El economista Gary Hufbauer resume así los datos de DeLong: "Entre un millón de años antes y 1.500 después de Cristo, el producto interno bruto mundial per cápita (medido en dólares de 1990) cambió muy poco: de cerca de $90 a cerca de $140. Casi todo el mundo era miserable. Entre los años 1500 y 1900, el PIB mundial per cápita aumentó de $140 a $680. La mayoría de la gente era miserable. Entre 1900 y el 2000, el PIB mundial per cápita se catapultó de $680 a $6.500,” en ¿Es ésta la Maldición de la Globalización?, debate en Williams College, Massachusetts, el 12 de octubre del 2000.

Algunos que sólo ven el mal en la globalización (en realidad, la globalización no es ni buena ni mala per se; todo depende de cuánto logra aumentar el bienestar de las personas) insisten en que ocasiona la desaparición de la identidad nacional. Algo así como –es un ejemplo, usted puede incorporar lo que desee– que el agua dulce desaparecerá en el país, pues no forma parte de la cultura global. Esta es una concepción errónea: en la visión globalizada de lo que se trata es que los individuos conserven lo que consideren apropiado según sus costumbres y tradiciones, pero que cualquier ser humano en la Tierra, si le place, también pueda disfrutarlas. Esa visión global es totalmente diferente de aquella concepción que se sustenta en la unicidad de las cosas, sin variantes, sin matices. Por el contrario, la visión global se aplica a aquello de que en la variedad está el gusto. Se trata de satisfacer cualquier deseo o necesidad de cualquier persona sobre la Tierra, si es que así le complace a alguien. Si le gustan los tacos mexicanos, pues que no deba ir a México para disfrutarlos; que nadie obligue a un francés a comer en McDonald’s, si así no le place; que no tenga que leer forzadamente, por ejemplo, la obra de Rushdie porque se impone el límite de lo nacional, si lo que desea y puede obtener en un mundo globalizado es el poemario de Debravo.
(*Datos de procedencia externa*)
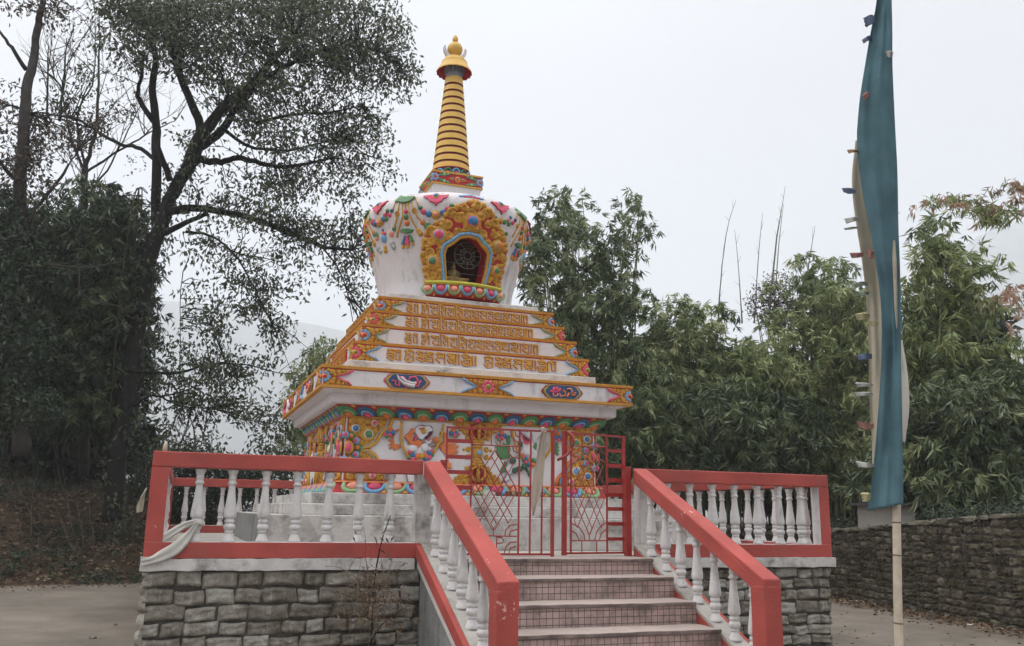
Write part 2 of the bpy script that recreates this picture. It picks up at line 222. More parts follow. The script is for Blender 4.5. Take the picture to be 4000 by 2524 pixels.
# ------------------------------------------------------------------ mesh builder
class MB:
    def __init__(s,P=None): s.v=[]; s.f=[]; s.m=[]; s.mats=[]; s.P=P; s.sm=[]; s.tint=None
    def mi(s,m):
        if m not in s.mats: s.mats.append(m)
        return s.mats.index(m)
    def add(s,vs,fs,m,smooth=False,P=None):
        P=P if P is not None else s.P; o=len(s.v)
        s.v+= [tuple(P(*q)) for q in vs] if P else [tuple(q) for q in vs]
        k=s.mi(m)
        for f in fs: s.f.append(tuple(i+o for i in f)); s.m.append(k); s.sm.append(smooth)
    def box(s,x0,x1,y0,y1,z0,z1,m,P=None):
        s.add([(x0,y0,z0),(x1,y0,z0),(x1,y1,z0),(x0,y1,z0),(x0,y0,z1),(x1,y0,z1),(x1,y1,z1),(x0,y1,z1)],[(0,3,2,1),(4,5,6,7),(0,1,5,4),(1,2,6,5),(2,3,7,6),(3,0,4,7)],m,P=P)
    def frust(s,h0,z0,h1,z1,m,caps=True,n=1):
        vs=[(-h0,-h0,z0),(h0,-h0,z0),(h0,h0,z0),(-h0,h0,z0),(-h1,-h1,z1),(h1,-h1,z1),(h1,h1,z1),(-h1,h1,z1)]
        fs=[(0,1,5,4),(1,2,6,5),(2,3,7,6),(3,0,4,7)]+([(0,3,2,1),(4,5,6,7)] if caps else [])
        s.add(vs,fs,m)
    def lathe(s,pr,m,n=48,a0=0,a1=360,cx=0,cy=0,smooth=True,cap=True):
        full=abs(a1-a0)>=359.9; k=n if full else n+1; vs=[]
        for r,z in pr:
            for i in range(k):
                a=R(a0+(a1-a0)*i/n); vs.append((cx+r*math.sin(a),cy-r*math.cos(a),z))
        fs=[]
        for j in range(len(pr)-1):
            for i in range(n):
                b=(i+1)%k if full else i+1
                fs.append((j*k+i,j*k+b,(j+1)*k+b,(j+1)*k+i))
        if cap and full: fs.append(tuple(range(k))[::-1]); fs.append(tuple(range((len(pr)-1)*k,len(pr)*k)))
        s.add(vs,fs,m,smooth)
    def tube(s,pts,rad,m,n=6,P=None,cap=True):
        P3=[Vector(q) for q in pts]; vs=[]; k=len(P3)
        if not hasattr(rad,'__len__'): rad=[rad]*k
        ref=Vector((.31,.17,.93))
        for i,q in enumerate(P3):
            d=(P3[min(i+1,k-1)]-P3[max(i-1,0)]); d=d.normalized() if d.length>1e-9 else Vector((0,0,1))
            a=d.cross(ref); a=a.normalized() if a.length>1e-3 else d.cross(Vector((1,0,0))).normalized(); b=d.cross(a)
            for j in range(n):
                t=2*math.pi*j/n; vs.append(q+(a*math.cos(t)+b*math.sin(t))*rad[i])
        fs=[(i*n+j,i*n+(j+1)%n,(i+1)*n+(j+1)%n,(i+1)*n+j) for i in range(k-1) for j in range(n)]
        if cap: fs+=[tuple(range(n))[::-1],tuple(range((k-1)*n,k*n))]
        s.add(vs,fs,m,n>4,P=P)
    def sphere(s,c,r,m,n=12,k=7,P=None):
        rx,ry,rz=(r,r,r) if not hasattr(r,'__len__') else r; vs=[(c[0],c[1],c[2]-rz)]; 
        for j in range(1,k):
            t=-math.pi/2+math.pi*j/k
            for i in range(n): a=2*math.pi*i/n; vs.append((c[0]+rx*math.cos(t)*math.cos(a),c[1]+ry*math.cos(t)*math.sin(a),c[2]+rz*math.sin(t)))
        vs.append((c[0],c[1],c[2]+rz)); L=len(vs)-1; fs=[(0,1+(i+1)%n,1+i) for i in range(n)]
        for j in range(k-2):
            for i in range(n): fs.append((1+j*n+i,1+j*n+(i+1)%n,1+(j+1)*n+(i+1)%n,1+(j+1)*n+i))
        fs+=[(L,1+(k-2)*n+i,1+(k-2)*n+(i+1)%n) for i in range(n)]
        s.add(vs,fs,m,True,P=P)
    # ---- reliefs: u right, v up, w out of the face
    def plate(s,poly,w0,w1,mf,ms=None,inset=.0,P=None):
        n=len(poly); 
        ar=sum(poly[i][0]*poly[(i+1)%n][1]-poly[(i+1)%n][0]*poly[i][1] for i in range(n))
        if ar<0: poly=poly[::-1]
        cx=sum(p[0] for p in poly)/n; cy=sum(p[1] for p in poly)/n
        if inset:
            inn=[]
            for i in range(n):
                a=Vector(poly[i-1]);b=Vector(poly[i]);c=Vector(poly[(i+1)%n]); e1=(b-a);e2=(c-b)
                e1=e1.normalized() if e1.length>1e-6 else Vector((1,0)); e2=e2.normalized() if e2.length>1e-6 else e1
                nn=Vector((-(e1.y+e2.y),e1.x+e2.x)); nn=nn.normalized() if nn.length>.2 else Vector((-e1.y,e1.x)); inn.append((b.x+nn.x*inset,b.y+nn.y*inset))
        else: inn=poly
        vs=[(p[0],p[1],w0) for p in poly]+[(p[0],p[1],w1) for p in inn]
        s.add(vs,[(i,(i+1)%n,n+(i+1)%n,n+i) for i in range(n)],ms or mf,bool(inset),P=P)
        s.add([(p[0],p[1],w1) for p in inn],[tuple(range(n))],mf,P=P)
    def bead(s,u,v,r,m,w=0,h=None,P=None,n=10):
        h=h or r; hu,hv=(r if hasattr(r,'__len__') else (r,r)); h=h if not hasattr(h,'__len__') else min(hu,hv); vs=[]
        for j in range(4):
            t=math.pi/2*j/4
            for i in range(n): a=2*math.pi*i/n; vs.append((u+hu*math.cos(t)*math.cos(a),v+hv*math.cos(t)*math.sin(a),w+h*math.sin(t)))
        vs.append((u,v,w+h)); L=len(vs)-1
        fs=[(j*n+i,j*n+(i+1)%n,(j+1)*n+(i+1)%n,(j+1)*n+i) for j in range(3) for i in range(n)]+[(L,3*n+i,3*n+(i+1)%n) for i in range(n)]
        s.add(vs,fs,m,True,P=P)
    def strip(s,pts,wd,m,w=0,h=None,P=None,ends=True,wds=None,edge=None):
        """raised rounded ribbon along a 2D path; edge = material of its lower flanks"""
        h=h or wd*.5; k=len(pts); Q=[Vector(p) for p in pts]; vs=[]; prof=((-.5,0),(-.36,.72),(0,1),(.36,.72),(.5,0))
        for i,q in enumerate(Q):
            d=Q[min(i+1,k-1)]-Q[max(i-1,0)]; d=d.normalized() if d.length>1e-9 else Vector((1,0)); nn=Vector((-d.y,d.x)); ww=wds[i] if wds else wd
            for a,b in prof: vs.append((q.x+nn.x*a*ww,q.y+nn.y*a*ww,w+h*b))
        fl=[];fi=[]
        for i in range(k-1):
            for j in range(4): (fl if j in(0,3) and edge else fi).append((i*5+j+1,i*5+j,(i+1)*5+j,(i+1)*5+j+1))
        if ends: fi+=[(0,1,2,3,4),tuple(range((k-1)*5,k*5))[::-1]]
        o=vs
        s.add(o,fi,m,not edge,P=P)
        if fl: s.add(o,fl,edge,False,P=P)
    def stroke(s,pts,wd,h,mf,ms,P=None):
        """flat faced letter stroke with upright flanks"""
        k=len(pts); Q=[Vector(p) for p in pts]; vs=[]
        for i,q in enumerate(Q):
            d=Q[min(i+1,k-1)]-Q[max(i-1,0)]; d=d.normalized() if d.length>1e-9 else Vector((1,0)); nn=Vector((-d.y,d.x))*wd/2
            vs+=[(q.x-nn.x*1.25,q.y-nn.y*1.25,0),(q.x-nn.x,q.y-nn.y,h),(q.x+nn.x,q.y+nn.y,h),(q.x+nn.x*1.25,q.y+nn.y*1.25,0)]
        ff=[(i*4+2,i*4+1,i*4+5,i*4+6) for i in range(k-1)]
        fs=[(i*4+1,i*4,i*4+4,i*4+5) for i in range(k-1)]+[(i*4+3,i*4+2,i*4+6,i*4+7) for i in range(k-1)]+[(0,1,2,3),tuple(range(k*4-4,k*4))[::-1]]
        s.add(vs,ff,mf,P=P); s.add(vs,fs,ms,P=P)
    def curl(s,u,v,r,m,P=None,a0=0,sg=1,w=0,h=None):
        h=h or r*.55
        s.bead(u,v,r*.95,m,w,h*.38,P=P,n=9)
        pts=[]
        for i in range(9):
            t=i/8; a=a0+sg*t*5.6; rr=r*(.95-.75*t); pts.append((u+rr*math.cos(a),v+rr*math.sin(a)))
        s.strip(pts,r*.42,m,w+h*.15,h*.95,P=P,wds=[r*(.46-.18*i/8) for i in range(9)])
    def flower(s,u,v,r,mp,mr,mc,P=None,n=8,w=0,h=.03,a0=0,a1=360):
        for i in range(n):
            a=R(a0+(a1-a0)*(i+.5)/n); s.bead(u+r*.7*math.cos(a),v+r*.7*math.sin(a),r*.34,mp,w,h*.7,P=P,n=8)
        s.bead(u,v,r*.5,mr,w,h,P=P); s.bead(u,v,r*.32,mc,w+h*.5,h*.8,P=P)
    def build(s,name,parent=None,auto=None):
        me=bpy.data.meshes.new(name); me.from_pydata(s.v,[],s.f)
        for q in s.mats: me.materials.append(M[q] if isinstance(q,str) else q)
        me.polygons.foreach_set('material_index',s.m); me.polygons.foreach_set('use_smooth',s.sm)
        if s.tint is not None:
            a=me.attributes.new('tint','FLOAT','FACE'); a.data.foreach_set('value',s.tint)
        me.update(); o=bpy.data.objects.new(name,me); C.objects.link(o)
        if parent: o.parent=parent
        return o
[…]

Este progreso observado nos explica por qué los países relativamente más pobres, ante el embate de fuerzas muy disímiles, pero unidas en su animadversión al proceso de globalización, tal como sucedió el año pasado en la reunión de la Organización Mundial de Comercio en Seattle, han sido los que han propugnado una profundización del intercambio mundial –llámesele globalización– en contraste con el proteccionismo que han exhibido algunas de las naciones más desarrolladas.

¿Y en qué quedó el coco de la globalización? Dejémoslo en ese mundo de la ficción onírica, al cual siempre quieren sumirnos los oponentes a que el conocimiento humano se amplíe. En esencia, lo que la globalización nos permite es que podamos extender y profundizar el conocimiento, mucho más allá de las ataduras a que nos quieren sujetar los "iluminados" del cotarro.